多文化社会における「表現の自由」の限界

 2005年9月のデンマーク紙Jyllands Postenのムハンマド風刺画掲載を発端に西欧社会とイスラム社会の軋轢を生じ、不買運動、大使召還のような国際問題、さらには抗議行動における死傷者をも出す結果となった「風刺画問題」への関心を出発点とし、異文化の共存、グローバル社会におけるメディアのあり方について、「表現の自由」という価値を中心に問う。 

 論文構成としては、「風刺画問題」について第1章で事件経緯を紹介したうえで、第2章においてそこに浮かび上がるいくつかの疑問・問題点を提起し、以降の章への導入とする。

 第3章では、舞台となったデンマークを始めとする西欧社会のメディア側に焦点をあて、彼らの主張する「表現の自由」という価値について言及とするとともに、デンマークにおけるメディア文化、さらに「イスラム・フォビア」と呼ばれる反移民感情にも触れながら、風刺画掲載の背景を探る。

 第4章では、対するイスラム社会の視点から「風刺画問題」の考察を試みる。イスラム社会における根本価値としてのイスラム教の教理についての知識に加え、前章で挙げる「イスラム・フォビア」といったイスラム社会の不満の要因に言及することから、風刺画に対するイスラム社会の怒りの原因を探る。

 続く第5章においては、第3章・第4章で考察した西欧メディアとイスラム社会の間の軋轢について「文化摩擦」という概念を引用することで、異文化コミュニケーションの問題、多文化主義社会の可能性について論じる。

 その上で、第6章では、風刺画問題に論点を戻して多文化主義社会におけるメディアのあり方、「表現の自由」の限界について考察し、それまでの議論を踏まえた「風刺画問題」、Jyllands Posten紙の風刺画掲載の是非に関する自身の見解をもって結びとする。

 「風刺画問題」の考察を通して本論文において明らかにしたかったのは、グローバリゼーションが進む現代社会において、文化という様々な社会構成員集団に固有の価値がコミュニケーション齟齬を起こしている現状であり、その解決策としての「多文化主義社会」という異文化共存の可能性、そこにおけるコミュニケーションの手段としてのメディア役割の可能性である。

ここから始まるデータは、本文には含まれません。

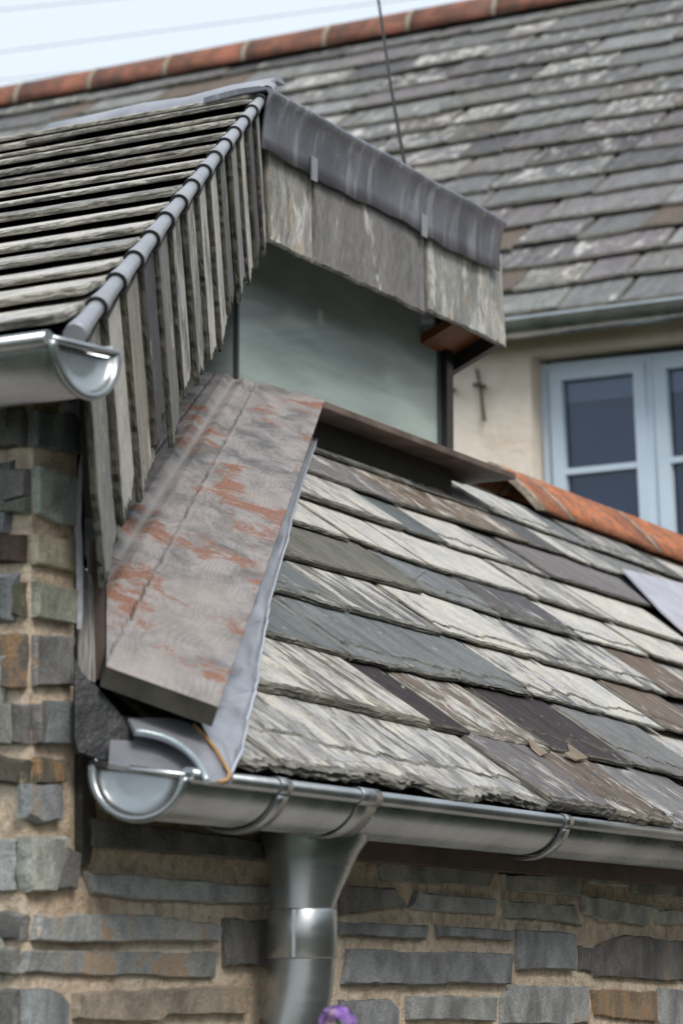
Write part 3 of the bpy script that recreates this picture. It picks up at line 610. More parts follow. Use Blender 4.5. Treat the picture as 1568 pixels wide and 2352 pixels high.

 一連の「風刺画問題」、そしてその衝突の背景において、メディアはむしろその衝突の助長要因となっていた。しかし、グローバリゼーションの中、その速度・伝播力をもってメディアが果たすべき役割は異文化間の相互理解の促進、差異の尊重と同時に普遍的な価値を作り上げていくことである。今回の問題においてメディアが主張した「表現の自由」というメディアの根本的な価値についても、そうした真にグローバルなメディア空間の実現を前提として存在すべきものであるといえる。